Pre, you see, was troubled by knowing that a mediocre effort could win a race, and a magnificent effort can lose one. Winning a race wouldn’t necessarily demand that he give it everything he had from start to finish. He never ran any other way. I tried to get him to. God knows I tried.

But Pre was stubborn. He insisted on holding himself to a higher standard than victory.

A race is a work of art. That’s what he said. That’s what he believed. And he was out to make it one every step of the way.

Of course, he wanted to win. Those who saw him compete and those who competed against him were never in any doubt about how much he wanted to win. But how he won mattered to him more.

Pre thought I was a hard case. But he finally got it through my head that the real purpose of running isn’t to win a race. It’s to test the limits of the human heart. And that he did. Nobody did it more often. Nobody did it better.

[And we stopped the clock at 12 minutes and 36 seconds – a world record time – with which Steve Prefontaine would have been well satisfied.]”
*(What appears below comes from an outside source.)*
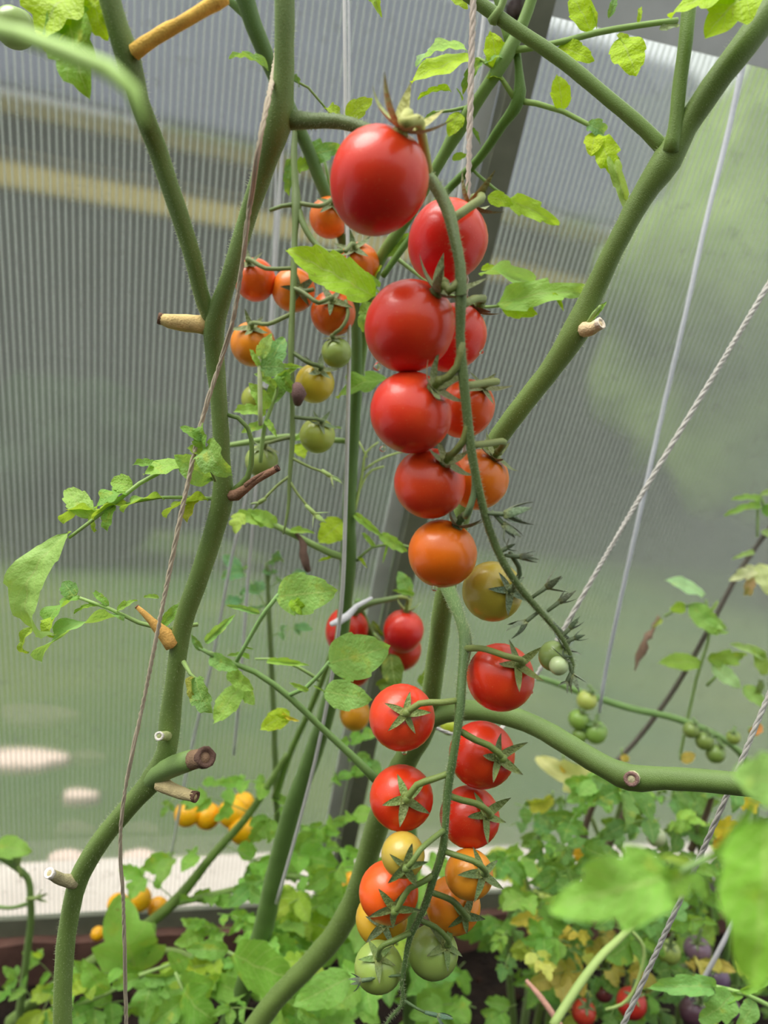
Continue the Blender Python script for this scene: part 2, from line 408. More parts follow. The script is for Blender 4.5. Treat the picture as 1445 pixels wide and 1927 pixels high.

Bowerman on asking permission

“It’s easier to beg forgiveness than ask permission.”
– Bill Bowerman

Bill Bowerman on resistance to change

Bill Bowerman: Pretentious little rube, isn’t he?
Steve Prefontaine: Ya fuck. I can’t believe you would sit back there, not say anything, and then be that dismissive about this.
Bill: I’ve been battling those freeloaders all your life and then so, Pre, and guess what? You and the AAU have a lot in common.
Pre: Bullshit. In what way?
Bill: Resistance to change. They don’t want to stop shitting on you any more than you want to change the way you run, because it hurts to change, doesn’t it, Pre?
Pre: I wouldn’t know.
Bill: Doesn’t it hurt to change?

Bowerman on the human body’s limits

Bill Bowerman: You know the greatest race I ever saw you run? Munich. I was never prouder of anything than the effort you made that day. You couldn’t have done more than you did.
Steve Prefontaine: Bil–
Bill: Rube. You won the trials in 13:22, five seconds faster than Viren at Munich. That would’ve beaten him by 30 yards. It’s hard to believe you never even thought about it.
Pre: OK. So, um, if I had gone out faster, I wouldn’t have gotten boxed. Then I might have–
Bill: Then blame me.
Pre: Do you blame yourself?
Bill: That’s a constant, Pre. At your level of competition anyone can win on any given day, and not necessarily the best man. Losing a race isn’t your problem, Pre. Front running isn’t your problem.
Pre: OK. So what’s my problem, Bill.
Bill: Vanity.
Pre: Vanity?
Bill: Your insistance that you have no talent is the ultimate vanity. If you have no talent, you have no limits. It’s all an act of will, right Pre?
Pre: I couldn’t do what I thought I could. Can we just leave it at that?
Bill: I got news for you. All the will and hard work in the world isn’t going to get one person in a million to run a 3:54 mile. That takes talent. And talent in a runner is tied to very specific physical attributes. Your heart can probably pump more blood than anyone else’s on this planet, and that’s the fuel for your talent. Your bones in your feet – it’d take a sledgehammer to hurt them. And that’s the foundation of your talent. So your talent, Pre, is not some disembodied act of will, it’s literally in your bones, so it’s got its limits. Be thankful for your limits, Pre, they’re about as limitless as they get in this life. Goodnight.
Pre: Just a minute… Bill, just a fucking minute. Do you… Do you really believe you know everything there is to know about me? Does it ever occur to you that I might know something about myself that you don’t? You vain, inflexible, son-of-a-bitch. You don’t know me any better than you know yourself. And you’re never going to change you, Bill.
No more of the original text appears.